#### DIRECTION:
Would you copy the records below, exactly and only from their first line through the line containing "sun.rotation_euler = sdir.to_track_quat('Z', 'Y').to_euler();", without any pictures?

#### EXTRACTED MATERIAL:
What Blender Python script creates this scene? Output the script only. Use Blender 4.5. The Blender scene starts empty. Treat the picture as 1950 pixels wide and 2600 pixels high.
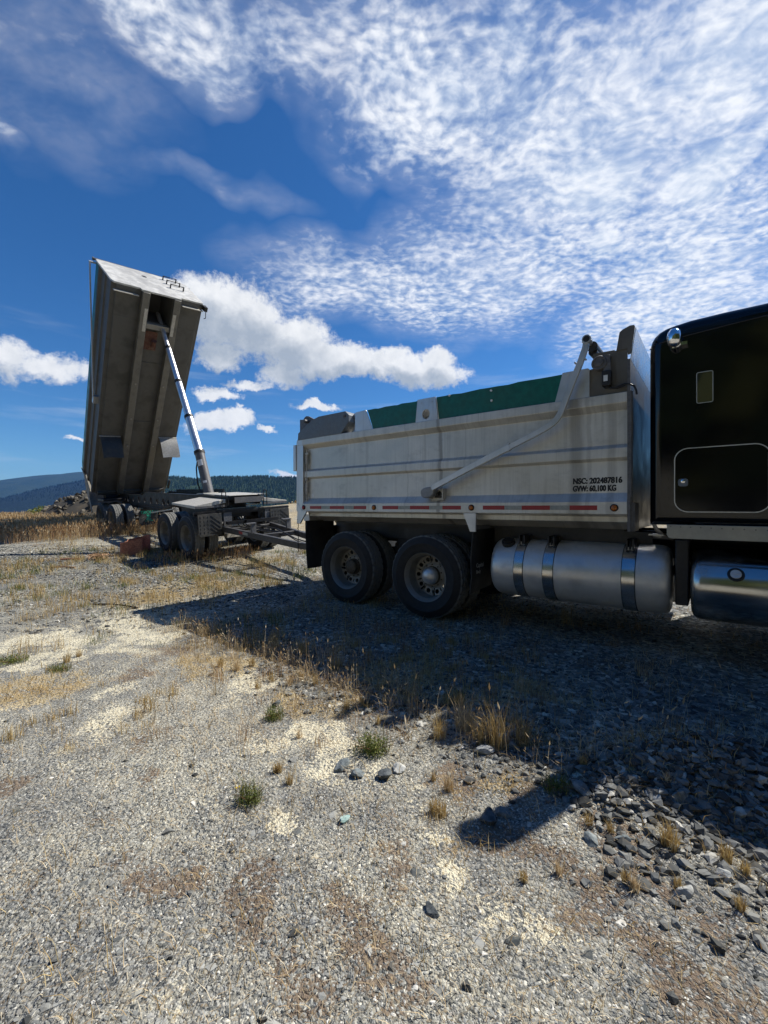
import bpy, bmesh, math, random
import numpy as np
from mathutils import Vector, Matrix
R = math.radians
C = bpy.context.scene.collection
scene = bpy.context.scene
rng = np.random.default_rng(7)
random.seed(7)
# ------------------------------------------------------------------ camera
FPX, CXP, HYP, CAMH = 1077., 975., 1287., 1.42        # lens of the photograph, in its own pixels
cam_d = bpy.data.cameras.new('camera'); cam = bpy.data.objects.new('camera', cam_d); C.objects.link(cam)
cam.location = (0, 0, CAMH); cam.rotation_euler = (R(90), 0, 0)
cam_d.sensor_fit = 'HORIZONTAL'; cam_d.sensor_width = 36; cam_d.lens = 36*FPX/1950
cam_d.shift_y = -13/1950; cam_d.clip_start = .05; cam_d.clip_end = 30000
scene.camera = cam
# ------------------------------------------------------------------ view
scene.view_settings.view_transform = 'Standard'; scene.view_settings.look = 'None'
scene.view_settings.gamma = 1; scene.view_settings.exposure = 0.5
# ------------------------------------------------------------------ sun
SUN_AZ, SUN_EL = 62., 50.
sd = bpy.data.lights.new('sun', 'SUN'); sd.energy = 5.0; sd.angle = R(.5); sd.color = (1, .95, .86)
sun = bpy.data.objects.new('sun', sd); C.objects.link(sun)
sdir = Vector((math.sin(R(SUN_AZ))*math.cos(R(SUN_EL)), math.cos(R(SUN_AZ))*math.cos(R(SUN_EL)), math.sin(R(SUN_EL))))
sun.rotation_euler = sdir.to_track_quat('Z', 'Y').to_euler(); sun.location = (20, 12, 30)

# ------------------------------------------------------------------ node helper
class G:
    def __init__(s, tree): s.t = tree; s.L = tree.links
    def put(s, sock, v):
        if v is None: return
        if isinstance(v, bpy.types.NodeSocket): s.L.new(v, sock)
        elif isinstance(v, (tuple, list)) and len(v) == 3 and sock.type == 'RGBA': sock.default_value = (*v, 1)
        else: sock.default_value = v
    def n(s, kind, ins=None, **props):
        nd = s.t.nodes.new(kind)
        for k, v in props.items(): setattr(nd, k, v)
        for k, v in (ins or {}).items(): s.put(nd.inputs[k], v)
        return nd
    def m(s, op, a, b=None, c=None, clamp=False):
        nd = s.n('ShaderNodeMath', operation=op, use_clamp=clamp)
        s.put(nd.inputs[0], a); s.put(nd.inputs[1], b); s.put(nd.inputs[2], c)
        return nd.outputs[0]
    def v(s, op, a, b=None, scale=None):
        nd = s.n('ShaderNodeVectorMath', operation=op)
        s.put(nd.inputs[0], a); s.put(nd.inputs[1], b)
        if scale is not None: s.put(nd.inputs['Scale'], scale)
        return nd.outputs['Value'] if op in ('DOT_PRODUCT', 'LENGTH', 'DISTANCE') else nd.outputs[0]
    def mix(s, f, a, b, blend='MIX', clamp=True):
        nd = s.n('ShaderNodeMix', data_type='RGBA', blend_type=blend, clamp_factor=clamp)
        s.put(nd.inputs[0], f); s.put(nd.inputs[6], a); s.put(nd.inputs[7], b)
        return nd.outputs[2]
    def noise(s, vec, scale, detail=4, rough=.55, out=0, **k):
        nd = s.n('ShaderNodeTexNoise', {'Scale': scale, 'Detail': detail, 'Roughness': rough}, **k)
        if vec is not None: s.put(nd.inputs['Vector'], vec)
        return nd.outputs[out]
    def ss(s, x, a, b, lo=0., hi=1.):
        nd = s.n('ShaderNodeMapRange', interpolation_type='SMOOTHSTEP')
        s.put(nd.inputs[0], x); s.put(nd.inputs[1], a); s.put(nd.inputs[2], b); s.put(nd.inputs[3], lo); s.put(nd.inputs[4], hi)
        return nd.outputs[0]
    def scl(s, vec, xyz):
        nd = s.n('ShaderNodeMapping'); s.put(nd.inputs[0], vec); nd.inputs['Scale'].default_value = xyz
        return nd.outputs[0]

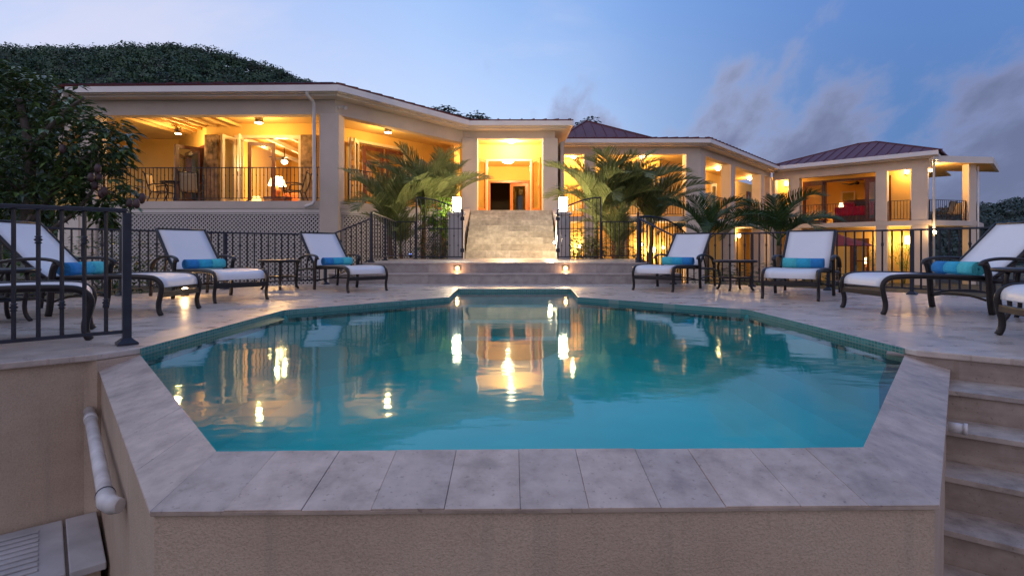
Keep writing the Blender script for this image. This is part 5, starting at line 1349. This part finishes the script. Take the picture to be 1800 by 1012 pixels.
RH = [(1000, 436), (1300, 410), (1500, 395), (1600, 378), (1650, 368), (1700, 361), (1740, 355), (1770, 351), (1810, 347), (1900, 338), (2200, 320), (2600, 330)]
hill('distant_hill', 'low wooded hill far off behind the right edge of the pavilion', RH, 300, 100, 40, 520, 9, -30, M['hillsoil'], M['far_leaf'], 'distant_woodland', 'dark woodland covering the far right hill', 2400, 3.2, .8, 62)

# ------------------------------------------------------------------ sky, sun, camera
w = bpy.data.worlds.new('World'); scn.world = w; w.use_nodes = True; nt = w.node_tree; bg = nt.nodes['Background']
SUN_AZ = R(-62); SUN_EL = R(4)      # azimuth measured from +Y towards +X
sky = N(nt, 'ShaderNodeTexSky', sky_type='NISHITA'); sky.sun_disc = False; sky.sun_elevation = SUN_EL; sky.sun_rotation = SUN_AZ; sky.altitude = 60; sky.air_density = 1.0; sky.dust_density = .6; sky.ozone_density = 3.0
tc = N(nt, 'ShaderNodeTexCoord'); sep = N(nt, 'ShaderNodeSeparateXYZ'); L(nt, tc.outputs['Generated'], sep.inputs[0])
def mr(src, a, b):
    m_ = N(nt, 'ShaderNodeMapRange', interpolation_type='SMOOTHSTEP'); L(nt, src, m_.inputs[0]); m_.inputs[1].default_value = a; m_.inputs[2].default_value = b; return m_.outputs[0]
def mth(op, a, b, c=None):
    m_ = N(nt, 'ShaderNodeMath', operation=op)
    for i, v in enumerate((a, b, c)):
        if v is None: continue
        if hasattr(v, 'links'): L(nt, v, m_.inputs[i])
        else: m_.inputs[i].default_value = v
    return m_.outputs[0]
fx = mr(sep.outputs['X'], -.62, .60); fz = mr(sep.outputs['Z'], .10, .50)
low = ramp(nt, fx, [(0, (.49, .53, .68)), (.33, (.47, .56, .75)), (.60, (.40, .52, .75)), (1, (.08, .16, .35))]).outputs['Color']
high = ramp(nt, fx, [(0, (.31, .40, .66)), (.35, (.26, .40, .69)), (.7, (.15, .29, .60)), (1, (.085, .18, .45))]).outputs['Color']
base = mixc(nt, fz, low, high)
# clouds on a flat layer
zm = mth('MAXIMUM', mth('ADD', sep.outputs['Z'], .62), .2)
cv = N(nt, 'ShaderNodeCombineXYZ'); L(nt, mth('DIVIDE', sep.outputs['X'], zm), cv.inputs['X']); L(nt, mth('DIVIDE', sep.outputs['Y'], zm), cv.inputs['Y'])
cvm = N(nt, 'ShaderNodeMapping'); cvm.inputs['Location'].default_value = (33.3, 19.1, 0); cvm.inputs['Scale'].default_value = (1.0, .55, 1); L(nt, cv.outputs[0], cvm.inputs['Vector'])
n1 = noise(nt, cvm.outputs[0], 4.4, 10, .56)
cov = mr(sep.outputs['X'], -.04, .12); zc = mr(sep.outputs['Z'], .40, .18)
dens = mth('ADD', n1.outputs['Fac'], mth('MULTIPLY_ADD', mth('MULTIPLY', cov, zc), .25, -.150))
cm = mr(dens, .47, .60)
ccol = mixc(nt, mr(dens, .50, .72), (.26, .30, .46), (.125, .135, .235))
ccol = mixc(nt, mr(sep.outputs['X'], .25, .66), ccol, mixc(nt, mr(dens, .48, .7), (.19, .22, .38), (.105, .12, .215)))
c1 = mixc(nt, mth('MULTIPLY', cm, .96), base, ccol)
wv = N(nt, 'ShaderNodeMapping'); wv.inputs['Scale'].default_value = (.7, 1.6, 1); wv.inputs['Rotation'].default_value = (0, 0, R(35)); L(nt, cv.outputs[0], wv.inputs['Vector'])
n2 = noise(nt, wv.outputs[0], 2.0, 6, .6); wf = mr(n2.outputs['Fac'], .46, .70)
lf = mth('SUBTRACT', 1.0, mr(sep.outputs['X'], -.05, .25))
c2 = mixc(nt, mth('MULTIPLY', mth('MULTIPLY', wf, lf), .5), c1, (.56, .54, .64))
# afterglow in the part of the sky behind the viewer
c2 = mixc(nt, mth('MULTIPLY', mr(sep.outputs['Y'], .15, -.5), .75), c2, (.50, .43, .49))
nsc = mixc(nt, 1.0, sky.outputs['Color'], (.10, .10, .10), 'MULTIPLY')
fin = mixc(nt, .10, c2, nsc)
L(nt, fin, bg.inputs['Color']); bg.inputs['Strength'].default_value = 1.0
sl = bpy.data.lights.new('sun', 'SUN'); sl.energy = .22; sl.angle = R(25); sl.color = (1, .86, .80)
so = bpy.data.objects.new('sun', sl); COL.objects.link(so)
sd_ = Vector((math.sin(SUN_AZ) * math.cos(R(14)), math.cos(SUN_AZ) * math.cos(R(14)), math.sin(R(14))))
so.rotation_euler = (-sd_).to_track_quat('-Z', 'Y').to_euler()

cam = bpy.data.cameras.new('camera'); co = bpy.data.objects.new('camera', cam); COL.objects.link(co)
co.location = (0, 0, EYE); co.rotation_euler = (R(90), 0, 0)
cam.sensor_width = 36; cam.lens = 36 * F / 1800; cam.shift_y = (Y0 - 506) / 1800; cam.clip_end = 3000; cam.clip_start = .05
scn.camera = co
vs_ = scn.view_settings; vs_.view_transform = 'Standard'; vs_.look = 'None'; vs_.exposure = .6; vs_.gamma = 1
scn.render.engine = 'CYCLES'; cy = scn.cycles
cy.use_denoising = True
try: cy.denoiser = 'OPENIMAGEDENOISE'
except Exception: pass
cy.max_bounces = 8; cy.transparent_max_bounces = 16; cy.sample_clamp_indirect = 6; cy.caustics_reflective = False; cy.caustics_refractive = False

#### IN RESPONSE:
What Blender Python script creates this scene? Output the script only. Use Blender 4.5. The Blender scene starts empty. Treat the picture as 1950 pixels wide and 2600 pixels high.
import bpy, bmesh, math, random
import numpy as np
from mathutils import Vector, Matrix
R = math.radians
C = bpy.context.scene.collection
scene = bpy.context.scene
rng = np.random.default_rng(7)
random.seed(7)
# ------------------------------------------------------------------ camera
FPX, CXP, HYP, CAMH = 1077., 975., 1287., 1.42        # lens of the photograph, in its own pixels
cam_d = bpy.data.cameras.new('camera'); cam = bpy.data.objects.new('camera', cam_d); C.objects.link(cam)
cam.location = (0, 0, CAMH); cam.rotation_euler = (R(90), 0, 0)
cam_d.sensor_fit = 'HORIZONTAL'; cam_d.sensor_width = 36; cam_d.lens = 36*FPX/1950
cam_d.shift_y = -13/1950; cam_d.clip_start = .05; cam_d.clip_end = 30000
scene.camera = cam
# ------------------------------------------------------------------ view
scene.view_settings.view_transform = 'Standard'; scene.view_settings.look = 'None'
scene.view_settings.gamma = 1; scene.view_settings.exposure = 0.5
# ------------------------------------------------------------------ sun
SUN_AZ, SUN_EL = 62., 50.
sd = bpy.data.lights.new('sun', 'SUN'); sd.energy = 5.0; sd.angle = R(.5); sd.color = (1, .95, .86)
sun = bpy.data.objects.new('sun', sd); C.objects.link(sun)
sdir = Vector((math.sin(R(SUN_AZ))*math.cos(R(SUN_EL)), math.cos(R(SUN_AZ))*math.cos(R(SUN_EL)), math.sin(R(SUN_EL))))
sun.rotation_euler = sdir.to_track_quat('Z', 'Y').to_euler(); sun.location = (20, 12, 30)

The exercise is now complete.